Il dossier è molto complesso e prevede processi di trasferimento/mobilità di dipendenti pubblici che non hanno precedenti recentissimi. Per trovare un caso simile bisogna risalire alle 40mila richieste di mobilità volontaria che nel 1988 arrivarono sul tavolo dell’allora ministro della Funzione pubblica, Paolo Cirino Pomicino, o al trasferimento dei 23mila dipendenti degli uffici di collocamento che cambiarono datore di lavoro pubblico (dal ministero del Lavoro alle province) quando ministro della Pa era Franco Bassanini nel 1998.

I paletti da rispettare per gestire questi trasferimenti sono contenuti in un Dpcm già adottato ma ancora non pubblicato in Gazzetta Ufficiale (è al vaglio della Corte dei conti). Si prevede una procedura speciale che garantisce ai dipendenti trasferiti il mantenimento del trattamento economico in godimento. Ma potrebbe esser possibile, per esempio, utilizzare anche le regole previdenziali pre-Fornero per il pensionamento di personale che in questa o quella provincia ha maturato i vecchi requisiti in un contesto di riorganizzazione dell’amministrazione di appartenenza. Più complesso, stando alla lettera delle legge, usare invece la mobilità obbligatoria entro un raggio di 50 chilometri prevista dall’articolo 4 del decreto Madia (90/2014). Strumento, quest’ultimo, che ancora non è attivato con la costituzione del previsto Fondo per la gestione del 50% dell’indennità del personale in ricollocazione.

Insomma una partita delicatissima, che potrebbe richiedere nuove norme ad hoc, magari di coordinamento, da adottare insieme con la legge di Stabilità. E mantenendo comunque l’obiettivo del taglio sulle spese non obbligatorie che è pari al 51% dei budget attuali delle province. I tavoli tecnici e politici si alternano con continuità tra il dipartimento per gli Affari Regionali e le autonomie ( dove oggi è previsto un incontro con i vertici Upi), la Funzione pubblica e il ministero dell’Economia. Ultimo tassello fondamentale cui si dovrà raccordare questa procedura è il ddl delega di riforma della Pa, all’esame del Senato in prima lettura. In quel testo si prevede una riorganizzazione degli uffici territoriali della Pa centrale che, pure, incrocerà con la start up delle future province di secondo livello. Si vedrà.

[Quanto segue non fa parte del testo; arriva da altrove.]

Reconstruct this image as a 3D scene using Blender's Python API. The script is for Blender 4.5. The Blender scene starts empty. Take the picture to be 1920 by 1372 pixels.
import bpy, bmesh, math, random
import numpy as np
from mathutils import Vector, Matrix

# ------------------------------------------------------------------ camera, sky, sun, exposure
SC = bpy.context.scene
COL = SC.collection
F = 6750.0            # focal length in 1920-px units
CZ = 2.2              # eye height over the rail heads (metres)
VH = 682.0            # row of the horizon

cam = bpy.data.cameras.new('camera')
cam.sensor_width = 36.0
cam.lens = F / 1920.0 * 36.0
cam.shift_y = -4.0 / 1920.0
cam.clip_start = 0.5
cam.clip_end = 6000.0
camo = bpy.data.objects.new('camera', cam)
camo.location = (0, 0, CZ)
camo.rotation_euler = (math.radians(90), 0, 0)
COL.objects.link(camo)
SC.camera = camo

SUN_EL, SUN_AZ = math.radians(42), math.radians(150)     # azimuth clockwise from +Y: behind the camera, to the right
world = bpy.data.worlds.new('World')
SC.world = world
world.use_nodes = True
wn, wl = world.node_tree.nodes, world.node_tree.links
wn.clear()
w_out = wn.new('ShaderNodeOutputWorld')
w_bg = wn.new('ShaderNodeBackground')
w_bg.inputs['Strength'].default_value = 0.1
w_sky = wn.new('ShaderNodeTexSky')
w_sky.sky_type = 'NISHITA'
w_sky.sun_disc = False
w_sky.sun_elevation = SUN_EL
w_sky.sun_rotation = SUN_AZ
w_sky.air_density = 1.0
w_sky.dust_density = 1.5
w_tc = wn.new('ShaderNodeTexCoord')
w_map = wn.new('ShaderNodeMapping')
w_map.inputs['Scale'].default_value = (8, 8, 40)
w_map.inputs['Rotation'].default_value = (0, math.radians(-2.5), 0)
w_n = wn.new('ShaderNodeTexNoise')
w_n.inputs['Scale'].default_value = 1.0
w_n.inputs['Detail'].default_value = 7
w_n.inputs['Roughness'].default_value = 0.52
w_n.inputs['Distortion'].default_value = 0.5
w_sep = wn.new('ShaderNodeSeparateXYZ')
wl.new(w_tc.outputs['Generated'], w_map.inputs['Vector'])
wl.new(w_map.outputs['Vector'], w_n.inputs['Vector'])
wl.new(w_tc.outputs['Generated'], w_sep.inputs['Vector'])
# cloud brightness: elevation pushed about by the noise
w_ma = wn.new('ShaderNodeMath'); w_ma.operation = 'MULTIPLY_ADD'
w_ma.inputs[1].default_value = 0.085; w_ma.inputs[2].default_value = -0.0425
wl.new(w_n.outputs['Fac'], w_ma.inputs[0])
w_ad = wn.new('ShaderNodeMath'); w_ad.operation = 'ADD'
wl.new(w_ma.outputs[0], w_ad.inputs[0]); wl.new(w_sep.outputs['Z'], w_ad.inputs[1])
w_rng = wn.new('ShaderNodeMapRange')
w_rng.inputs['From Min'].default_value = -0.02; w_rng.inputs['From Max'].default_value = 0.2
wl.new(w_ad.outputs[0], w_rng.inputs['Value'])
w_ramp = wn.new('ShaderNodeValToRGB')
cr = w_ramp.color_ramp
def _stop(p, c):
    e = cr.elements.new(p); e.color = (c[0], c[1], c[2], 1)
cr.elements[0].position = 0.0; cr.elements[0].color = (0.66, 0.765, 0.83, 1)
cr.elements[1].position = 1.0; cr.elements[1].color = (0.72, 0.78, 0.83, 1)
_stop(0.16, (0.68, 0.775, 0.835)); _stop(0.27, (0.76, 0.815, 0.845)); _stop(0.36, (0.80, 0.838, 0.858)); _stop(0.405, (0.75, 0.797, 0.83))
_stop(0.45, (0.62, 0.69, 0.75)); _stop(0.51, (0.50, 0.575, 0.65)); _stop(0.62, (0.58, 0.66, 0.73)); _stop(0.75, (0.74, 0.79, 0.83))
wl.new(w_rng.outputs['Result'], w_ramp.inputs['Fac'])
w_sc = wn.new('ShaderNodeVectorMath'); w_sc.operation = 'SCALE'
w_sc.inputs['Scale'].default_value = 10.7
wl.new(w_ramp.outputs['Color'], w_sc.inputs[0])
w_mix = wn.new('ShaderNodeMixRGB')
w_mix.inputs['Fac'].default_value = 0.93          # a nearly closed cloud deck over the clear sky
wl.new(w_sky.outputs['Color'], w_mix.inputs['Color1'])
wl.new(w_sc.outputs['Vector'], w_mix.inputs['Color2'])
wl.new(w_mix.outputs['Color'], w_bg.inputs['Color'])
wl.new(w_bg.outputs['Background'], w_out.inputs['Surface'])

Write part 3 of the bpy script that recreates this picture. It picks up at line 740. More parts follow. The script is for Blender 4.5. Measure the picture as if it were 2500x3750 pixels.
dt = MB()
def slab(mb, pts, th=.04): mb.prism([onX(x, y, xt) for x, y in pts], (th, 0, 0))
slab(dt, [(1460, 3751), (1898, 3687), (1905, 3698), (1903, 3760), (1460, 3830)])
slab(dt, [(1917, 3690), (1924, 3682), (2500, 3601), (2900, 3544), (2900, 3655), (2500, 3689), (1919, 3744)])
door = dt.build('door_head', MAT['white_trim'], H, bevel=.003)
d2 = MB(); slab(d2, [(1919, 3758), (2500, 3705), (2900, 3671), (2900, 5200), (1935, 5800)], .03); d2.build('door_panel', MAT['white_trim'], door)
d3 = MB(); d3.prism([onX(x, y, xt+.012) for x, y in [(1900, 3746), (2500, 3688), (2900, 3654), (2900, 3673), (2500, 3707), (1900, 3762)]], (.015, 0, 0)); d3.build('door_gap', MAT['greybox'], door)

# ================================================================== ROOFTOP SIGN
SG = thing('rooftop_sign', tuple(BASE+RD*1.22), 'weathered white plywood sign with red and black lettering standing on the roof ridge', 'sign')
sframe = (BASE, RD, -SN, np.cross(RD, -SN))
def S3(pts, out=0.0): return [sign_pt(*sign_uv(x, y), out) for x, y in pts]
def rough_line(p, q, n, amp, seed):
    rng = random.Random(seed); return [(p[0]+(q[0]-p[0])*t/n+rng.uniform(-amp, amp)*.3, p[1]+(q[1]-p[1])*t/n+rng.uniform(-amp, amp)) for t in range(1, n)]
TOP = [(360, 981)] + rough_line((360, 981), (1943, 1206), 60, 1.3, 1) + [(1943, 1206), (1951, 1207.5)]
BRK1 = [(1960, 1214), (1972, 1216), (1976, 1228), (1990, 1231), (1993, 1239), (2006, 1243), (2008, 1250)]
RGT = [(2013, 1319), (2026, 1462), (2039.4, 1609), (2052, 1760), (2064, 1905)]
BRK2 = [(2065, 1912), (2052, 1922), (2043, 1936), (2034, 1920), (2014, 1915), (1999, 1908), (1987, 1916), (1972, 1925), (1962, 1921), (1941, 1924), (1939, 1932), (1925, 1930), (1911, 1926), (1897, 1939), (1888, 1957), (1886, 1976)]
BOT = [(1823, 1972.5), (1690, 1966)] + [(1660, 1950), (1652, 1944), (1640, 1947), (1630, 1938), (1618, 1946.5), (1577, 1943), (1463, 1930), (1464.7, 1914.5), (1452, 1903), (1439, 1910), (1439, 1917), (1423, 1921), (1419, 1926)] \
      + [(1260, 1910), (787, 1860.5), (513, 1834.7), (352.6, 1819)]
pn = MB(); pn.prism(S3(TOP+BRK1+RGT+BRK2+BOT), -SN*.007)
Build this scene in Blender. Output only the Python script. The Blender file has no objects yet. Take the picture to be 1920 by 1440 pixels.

Per fare il punto sui contenuti della delega Pa ieri a palazzo Chigi si sono riuniti il presidente del Consiglio Matteo Renzi, i ministri Marianna Madia e Maria Elena Boschi, il sottosegretario Graziano Delrio, Ernesto Carbone, Matteo Orfini, Lorenzo Guerini, Emanuele Fiano, Anna Finocchiaro, Giorgio Pagliari, Roberto Speranza e Doris Lo Moro. Sul testo, che ha concluso l’esame in commissione Affari costituzionali, sono stati presentati un migliaio di emendamenti e dalla settimana prossima potrebbero iniziare le votazioni.